Da quando ha fatto il suo debutto in Italia, nel dicembre del 2016, Amazon Prime Video ha sempre offerto all’interno del catalogo prodotti seriali interessanti: oltre agli Original Amazon, può vantare show importanti come American Gods e The Path e grandi titoli del passato come Justified e The Shield. Uno dei suoi fiori all’occhiello è sicuramente Preacher, la serie del canale americano basic cable AMC arrivata alla sua seconda stagione. L’opera ispirata al fumetto di Garth Ennis e Steve Dillon doveva confermare quanto di buono ha fatto vedere lo scorso anno e, pur evidenziando problemi cronici, Preacher dimostra ancora una volta il suo valore.
Questa seconda annata è incentrata sul viaggio dei tre protagonisti a New Orleans.
Jesse (Dominic Cooper), Tulip (Ruth Negga) e il vampiro Cassidy (Joseph Gilgun) partono per la Louisiana alla ricerca letterale di Dio (nessuno infatti ha idea di dove si trovi) ma devono guardarsi le spalle dal Santo degli Assassini (Graham McTanish), incaricato di uccidere Jesse con qualsiasi mezzo a disposizione. Oltre a ciò, anche la potente associazione segreta del Grail, guidata dallo spietato Herr Starr (Pip Torrens), darà parecchio filo da torcere ai nostri eroi cercando di utilizzare Jesse per i propri scopi.

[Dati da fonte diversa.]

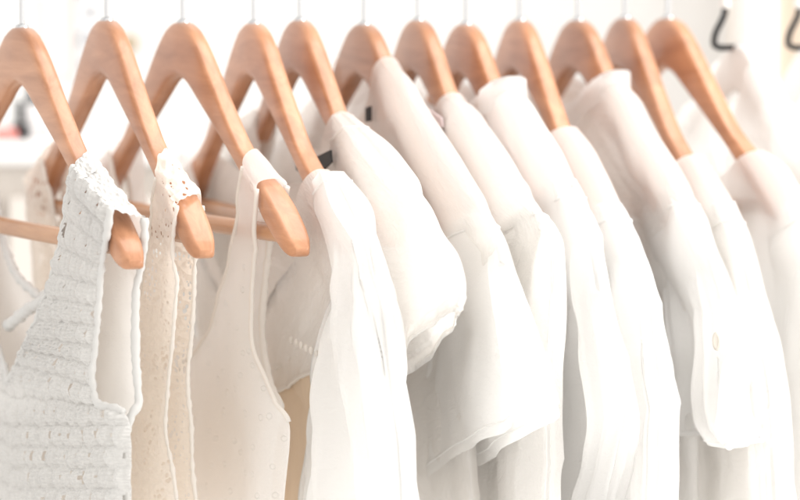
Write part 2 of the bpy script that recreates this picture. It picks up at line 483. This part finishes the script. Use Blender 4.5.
def build_crochet():
    i = 1
    root = garment_root(i, 'sleeveless_top', 'white crocheted knit sleeveless top hanging nearest at the left', 'top')
    fn = [(76, 166), (69, 200), (61, 250), (47, 298), (30, 338), (21, 356), ('c', 385), ('c', 412), ('c', 440), ('c', 500), ('c', 575)]
    fa = [(114, 208), (110, 236), (105, 268), (102, 305), (99, 345), (98, 378), (101, 402), (113, 413), (117, 440), (117, 500), (117, 575)]
    bn = [(92, 170), (88, 200), (80, 250), (62, 285), (40, 297), ('c', 310), ('c', 350), ('c', 412), ('c', 440), ('c', 500), ('c', 575)]
    ba = [(141, 218), (141, 240), (137, 268), (135, 305), (134, 345), (136, 378), (138, 402), (139, 416), (139, 440), (139, 500), (139, 575)]
    cl_f = [0, 0, 0, 0, 0, 0, .0, .8, 1, 1, 1]
    cl_b = [0, 0, 0, 0, 0, 0, .0, .6, .9, .9, .9]
    fl = Folds(1, .0012, 2, .0012)
    Vf, Ff, Uf, ef, tf = panel('front', i, root, fn, fa, -.0095, .0105, cl_f, fl, None, knit_relief, nper=30, ns=110)
    def gap(f):
        u = sum(Uf[q][0] for q in f) / 4 - 1; d = sum(Uf[q][1] for q in f) / 4 - 1
        return min(q % 110 for q in f) > 3 and max(q % 110 for q in f) < 105 and knit_open(u, d)
    Ff = [f for f in Ff if not gap(f)]
    mesh_obj('front_panel', Vf, Ff, M['knit'], root, Uf)
    Vb, Fb, Ub, eb, tb = panel('back', i, root, bn, ba, .0095, .0105, cl_b, Folds(2, .001, 2, .001), None, None, nper=16, ns=40)
    mesh_obj('back_panel', Vb, Fb, M['lining'], root, Ub)
    for sg in (1, -1):
        # resample back strap top to the front's columns
        bt = [tb[sg][min(39, int(q / 109 * 39))] for q in range(110)]
        V, Fc, UV = cap_strip(tf[sg], bt, i, .0045, 30, .0017)
        mesh_obj('shoulder_strap', V, Fc, M['knit'], root, UV)
        trim('armhole_trim', eb[sg][1], .0027, M['knit'], root, .25)
        trim('armhole_trim', ef[sg][1][:int(len(ef[sg][1]) * .7)], .0022, M['knit'], root, .35)
        nk = [p for p in ef[sg][0] if abs(p[0]) > 1e-4]
        trim('neck_trim', nk, .0022, M['knit'], root, .35)
        nk = [p for p in eb[sg][0] if abs(p[0]) > 1e-4]
        trim('neck_trim', nk, .0028, M['knit'], root, .3)
    # knotted tie at the back neck
    P = [loc(i, x, y, .004) for x, y in ((50, 296), (42, 303), (34, 309), (26, 318), (20, 325))]
    trim('neck_tie', [(u, .004 - .002 * k + bend(u), z) for k, (u, z) in enumerate(P)], .0036, M['knit'], root, .5)
build_crochet()

# --- 2: cream lace top
def build_lace():
    i = 2
    root = garment_root(i, 'lace_top', 'cream lace sleeveless top with wide scalloped straps beside the crocheted one', 'top')
    fn = [(160, 178), (153, 210), (148, 250), (141, 300), (126, 340), (108, 372), ('c', 400), ('c', 440), ('c', 500), ('c', 575)]
    fa = [(183, 206), (180, 225), (178, 255), (175, 300), (170, 340), (166, 375), (164, 410), (165, 440), (173, 500), (180, 575)]
    bn = [(170, 176), (168, 210), (163, 250), (156, 300), (130, 335), ('c', 350), ('c', 400), ('c', 440), ('c', 500), ('c', 575)]
    ba = [(197, 206), (196, 226), (195, 255), (193, 300), (190, 340), (188, 375), (187, 410), (187, 440), (191, 500), (196, 575)]
    z = [0] * 10
    Vf, Ff, Uf, ef, tf = panel('f', i, root, fn, fa, -.008, .008, z, Folds(4, .0018, 3, .0014), None, None, 12, 40)
    mesh_obj('front_panel', Vf, Ff, M['lace'], root, Uf)
    Vb, Fb, Ub, eb, tb = panel('b', i, root, bn, ba, .008, .008, z, Folds(5, .0018, 3, .0014), None, None, 12, 40)
    mesh_obj('back_panel', Vb, Fb, M['lace'], root, Ub)
    for sg in (1, -1):
        V, Fc, UV = cap_strip(tf[sg], tb[sg], i, .0045, 22, .0018)
        mesh_obj('shoulder_strap', V, Fc, M['lace'], root, UV)
        trim('lace_edging', ef[sg][1], .0013, M['ivory'], root, .4)
        trim('lace_edging', eb[sg][1], .0015, M['ivory'], root, .4)
        trim('lace_edging', [p for p in ef[sg][0] if abs(p[0]) > 1e-4], .0013, M['ivory'], root, .4)
build_lace()

# --- 3: dotted camisole
def build_cami():
    i = 3
    root = garment_root(i, 'camisole', 'sheer white camisole with small raised dots and narrow straps', 'camisole')
    fn = [(247, 167), (243, 186), (238, 212), (232, 240), (226, 270), (217, 300), (205, 330), (193, 350), (186, 366), ('c', 390), ('c', 420), ('c', 450), ('c', 500), ('c', 575)]
    fa = [(263, 189), (262, 204), (260, 226), (257, 247), (254, 272), (252, 300), (253, 335), (257, 360), (265, 383), (274, 402), (281, 420), (279, 450), (274, 500), (270, 575)]
    bn = [(256, 166), (252, 188), (247, 214), (242, 240), (236, 272), (226, 300), (212, 325), (195, 340), ('c', 352), ('c', 390), ('c', 420), ('c', 450), ('c', 500), ('c', 575)]
    ba = [(281, 187), (277, 204), (272, 226), (269, 247), (266, 272), (263, 300), (262, 335), (265, 360), (271, 383), (279, 402), (285, 420), (283, 450), (279, 500), (275, 575)]
    c = [0, 0, 0, 0, 0, 0, 0, 0, 0, .0, .7, 1, 1, 1]
    Vf, Ff, Uf, ef, tf = panel('f', i, root, fn, fa, -.007, .007, c, Folds(6, .002, 2.4, .0016), None, None, 10, 40)
    mesh_obj('front_panel', Vf, Ff, M['dots'], root, Uf)
    Vb, Fb, Ub, eb, tb = panel('b', i, root, bn, ba, .007, .007, c, Folds(7, .002, 2.4, .0016), None, None, 10, 40)
    mesh_obj('back_panel', Vb, Fb, M['dots'], root, Ub)
    for sg in (1, -1):
        V, Fc, UV = cap_strip(tf[sg], tb[sg], i, .004)
        mesh_obj('shoulder_strap', V, Fc, M['cotton'], root, UV)
        n = int(len(ef[sg][1]) * .78)
        trim('armhole_binding', ef[sg][1][:n], .0016, M['ivory'], root)
        trim('armhole_binding', eb[sg][1][:n], .0024, M['ivory'], root, .2)
        trim('neck_binding', [p for p in ef[sg][0] if abs(p[0]) > 1e-4], .0015, M['ivory'], root)
build_cami()

# --- shirts: a hollow body ring by ring, sleeves as hanging tubes
def body(name, root, i, A_px, vA, T, zf, zb, ff, fb, mat, nper=14, ns=96, t0=0.0, t1=1.0, Tflare=1.3):
    A = [over_arm(p) for p in crom(resolve(i, A_px, vA), nper)]; nr = len(A)
    acc = [0]
    for a, b in zip(A, A[1:]): acc.append(acc[-1] + abs(b[1] - a[1]))
    zh = A[-1][1]
    V = []; UV = []; rings = []
    ks = [k for k in range(nr) if t0 <= k / (nr - 1) <= t1]
    for k in ks:
        t = k / (nr - 1); f = acc[k] / acc[-1]
        ring = []
        for side, z0, fd in ((-1, zf, ff), (1, zb, fb)):
            nzc = z0 + (zh - z0) * f
            rng = range(ns) if side < 0 else range(ns - 2, 0, -1)
            for q in rng:
                s = math.sin(math.pi * (q / (ns - 1) - .5))
                b = abs(s)
                u = A[k][0] * s
                z = nzc + (A[k][1] - nzc) * (b ** (1.6 - .6 * min(1, t * 3)))
                shape = (1 - b ** (9 - 4 * ss(.1, .5, t))) ** .5
                TT = T * (1.35 + (Tflare - 1.35) * ss(.05, .6, t))
                y = side * TT * shape + fd(s * .5, t, u, z) * shape ** .5
                rd = math.sqrt(max(0, 1 - (max(0, b - .90) / .10) ** 2))
                y = clear(side, y, u, z, 0, rd)
                ring.append((u, y + bend(u), z))
        rings.append(ring)
    nc = len(rings[0])
    for r, k in zip(rings, ks):
        for q, p in enumerate(r): V.append(p); UV.append((q / nc * .9 + 1, acc[k] + 1))
    o = mesh_obj(name, V, grid_faces(len(rings), nc, closed=True), mat, root, UV)
    return o, rings
def sleeve(name, root, i, O_px, I_px, v, T0, T1, fd, mat, nper=12, nc=96, hem=0.0, sg=1, zig=0.0, ysw=0.0):
    O = [over_arm(p) for p in crom(resolve(i, O_px, v), nper)]; I = crom(resolve(i, I_px, v), nper); nr = len(O)
    V = []; UV = []; acc = 0; rings = []
    for k in range(nr):
        t = k / (nr - 1)
        cu, cz = (O[k][0] + I[k][0]) / 2, (O[k][1] + I[k][1]) / 2
        hu, hz = (O[k][0] - I[k][0]) / 2, (O[k][1] - I[k][1]) / 2
        if k: acc += math.hypot(O[k][0] - O[k - 1][0], O[k][1] - O[k - 1][1])
        T = (T0 + (T1 - T0) * ss(0, 1, t)) * (.6 + .4 * ss(0, .14, t))
        if hem and t > 1 - hem: T += .0016
        ring = []
        for q in range(nc):
            w = 2 * math.pi * q / nc
            c = math.copysign(abs(math.cos(w)) ** .8, math.cos(w)); s = math.sin(w)
            u = cu + hu * c; z = cz + hz * c
            fo = fd(q / nc * 2, t, u, z)
            y = v * .5 + ysw * t + T * math.copysign(abs(s) ** .8, s) + fo * abs(s) ** .5
            z += zig * t * t * math.sin(w * 3 + .6)
            u += fo * .6 * c
            if abs(s) > .02: y = clear(1 if s > 0 else -1, y, u, z, .0016, min(1, abs(s) * 2.2) * (.62 + .38 * ss(0, .16, t)))
            ring.append((sg * u, y + bend(u), z))
        rings.append(ring)
        for q, p in enumerate(ring): V.append(p); UV.append((q / nc * .4 + 2, acc + 1))
    kk = min(nr - 1, 7)
    trim('armhole_seam', rings[kk] + rings[kk][:1], .0009, mat, root, .2)
    trim('hem_seam', rings[nr - 5] + rings[nr - 5][:1], .0007, mat, root, .2)
    if hem:                                             # turned-in hem gives the edge a thickness
        for d, sc_ in ((.0012, .985), (-.008, .97)):
            last = rings[-1]; cx = sum(p[0] for p in last) / nc; cy = sum(p[1] for p in last) / nc
            for q, p in enumerate(last):
                V.append((cx + (p[0] - cx) * sc_, cy + (p[1] - cy) * sc_, p[2] - (d if d > 0 else d)))
                UV.append((q / nc * .4 + 2, acc + 1))
            nr += 1
    return mesh_obj(name, V, grid_faces(nr, nc, closed=True, flip=sg < 0), mat, root, UV)
def collar(name, root, ring, mat, up=.012, fall=.022, out=.004, ns=40):
    """a stand and fall following the neck opening"""
    n = len(ring); V = []; UV = []
    prof = [(0, 0), (up * .6, .0005), (up, .0012), (up * .9, .0028), (up - fall * .4, out), (up - fall, out * 1.35)]
    for j, (dz, o) in enumerate(prof):
        for q, p in enumerate(ring):
            sy = 1 if p[1] - bend(p[0]) > 0 else -1
            V.append((p[0] * .985 if dz < up else p[0] + math.copysign(o, p[0]), p[1] + sy * o, p[2] + dz + .0015 * nz(p[0] * 30, dz * 50, p[1] * 30))); UV.append((q / n + 1, dz + 1))
    return mesh_obj(name, V, grid_faces(len(prof), n, closed=True), mat, root, UV)
def patch_quad(name, root, i, quad, v, mat, th=.0006):
    """small flat tape sewn on the plane v of hanger i"""
    P = [loc(i, x, y, v) for x, y in quad]
    V = [(u, v - th + bend(u), z) for u, z in P] + [(u, v + th + bend(u), z) for u, z in P]
    n = len(P)
    Fc = [tuple(range(n)), tuple(range(2 * n - 1, n - 1, -1))] + [(k, k + n, (k + 1) % n + n, (k + 1) % n) for k in range(n)]
    return mesh_obj(name, V, Fc, mat, root, smooth=False)
def zc(i, py): return -(py - TOPS[i - 1][1]) * HANG[i - 1][0].y / F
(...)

Se a livello di trama Preacher non compie grandi passi in avanti, lo show comunque spicca per originalità e brillantezza.
Nessuno si aspetta che Preacher diventi la miglior serie nel panorama televisivo americano e per questo motivo risulta difficile poter fare un confronto con i prodotti di punta che stanno illuminando l’attuale Golden Age della televisione: prima di tutto perché Preacher non può permettersi di sprigionare tutto il suo potenziale (ritorneremo a breve sulla questione) e, trattandosi di uno show che non si prende sul serio, il suo lato demenziale porta gli spettatori a sottovalutare il messaggio di fondo. La creatura di Seth Rogen, Evan Goldberg e Sam Catlin, avendo a disposizione ben tredici episodi, quest’anno intraprende un approccio on the road per sviluppare in maniera più approfondita i tre personaggi principali, mostrando tutte le loro fragilità e contraddizioni (in primis, la complicata love story tra Jesse e Tulip).
Preacher è uno show a due facce: visivamente è una delle serie più interessanti oggi in circolazione, grazie all’inventiva di Rogen e Goldberg dietro la macchina da presa (i due hanno diretto il pilot e i primi episodi della nuova stagione) e al lavoro di Michael Slovis, lo storico direttore della fotografia di Breaking Bad. Il discorso cambia per quanto riguarda invece lo script, l’elemento di maggior criticità del prodotto AMC per la gestione non ottimale del materiale proveniente dall’opera originale. Sia chiaro, il livello della scrittura è alto (lo showrunner è Sam Catlin, uno che ha contribuito a rendere Breaking Bad un capolavoro) ma sembra che Preacher, pur con tutte le sue trovate geniali, soffra della “sindrome The Walking Dead”. Facendo attenzione con i paragoni (Preacher ha una natura più anarchica e dissacrante di TWD), le due serie hanno lo stesso problema: nonostante i molti episodi a disposizione nell’arco di una stagione, la trama procede come se avesse il freno a mano tirato. E’ vero che le puntate filler servono ad uno show per contenere i costi e dar respiro alla narrazione ma l’uso smodato incide parecchio sulla qualità generale e Preacher, nonostante abbia introdotto nuovi personaggi importanti (come Herr Starr), commette lo stesso errore del campione di ascolti della AMC.
Inoltre, l’altro grande dilemma di Preacher è quello di non poter esprimersi al meglio per le limitazioni imposte dal suo network: nonostante la sua carica eversiva e blasfema, la serie non può riproporre sul piccolo schermo tutto l’eccesso presente nei fumetti perché la AMC è un canale storicamente molto attento ai contenuti e, per quanto riguarda il turpiloquio (The Walking Dead solo ora ha avuto un parziale via libera) e la rappresentazione esplicita del sesso, ha delle politiche molto rigide che inevitabilmente condizionano il prodotto finale.
Preacher ha tutte le carte in regola per diventare un cult: un cast fantastico, una forte personalità e una messa in scena straordinariamente iconica; il cliffhanger del season finale getta le basi per una terza stagione adrenalinica (nonostante non sia stata ancora ufficialmente annunciata, è difficile che AMC non la rinnovi) ma Sam Catlin e i suoi autori devono decisamente cambiare passo per valorizzare un’opera potenzialmente esplosiva.